Josh Saul, the chief executive of the Pure Gold Company, an investment specialist, says gold has a proven track record of rising while other assets fall. “In every crash over the past few hundred years, gold has increased in value as a safe-haven asset class.”

He says the gold price has risen about 400 per cent since 2000 but is still some way below its 2011 peak, so there is scope for it to move higher. He argues that gold is a hedge against inflation because it rises along with prices. It is also easy to sell when you need to, while other assets, such as property, can take a long time. “Banks can go under and investments can be lost, but gold has an intrinsic value.”

He says there is no capital gains tax on any rise in the price of gold coins if you are a UK resident.

Adrian Ash of Bullion Vault, which buys and stores gold for investors, says gold bullion proved its worth in the dotcom crash of 2000-03 and that: “Since 1968, gold has risen in 96 per cent of all the five-year timespans when the FTSE all-share index has shown a loss.”

Gold adds diversification to a portfolio and helps to spread the risk. Ash says: “Our clients aren’t necessarily buying physical gold for growth. It’s more about creating a hedge against the prospect of other assets falling.”

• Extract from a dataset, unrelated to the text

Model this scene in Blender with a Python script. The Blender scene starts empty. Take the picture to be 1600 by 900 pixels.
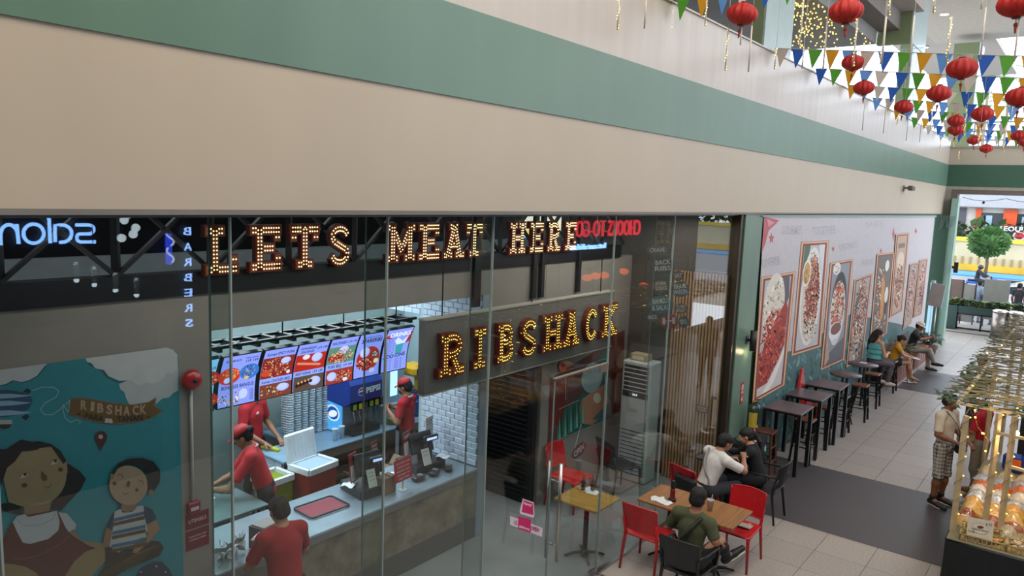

Why shouldn’t you buy gold?

Rachel Winter of Killik & Co, a wealth manager, says: “Between 2012 and 2016 it lost about 40 per cent of its value. That doesn’t sound like a safe haven to me. Others see it as a sort of portfolio ‘hedge’, going up when the stock market goes down, as in the final quarter of 2018. Yet in the financial crisis of 2008 gold fell along with the stock market and rose with it in 2009.”

Patrick Connolly of Chase de Vere, a financial planner, says that “gold doesn’t produce any income, interest or dividends. Essentially it just sits there.”

He also questions gold’s safe-haven status. “The price of gold reached more than $1,800 in 2011, fell to about $1,100 at the beginning of 2016 and is now about $1,300. These sharp fluctuations are nothing new. From its peak in 1980, the price of gold fell 65 per cent in less than two and a half years and it took more than 28 years for the 1980 peak to be reached again and investors to get their money back.”

Connolly says: “There is an argument for investing in gold to provide diversification. However, most investors will have some access to gold and other mining shares through their other investments and we believe they can achieve enough diversification through a portfolio of stock market investments, bonds and property holdings.”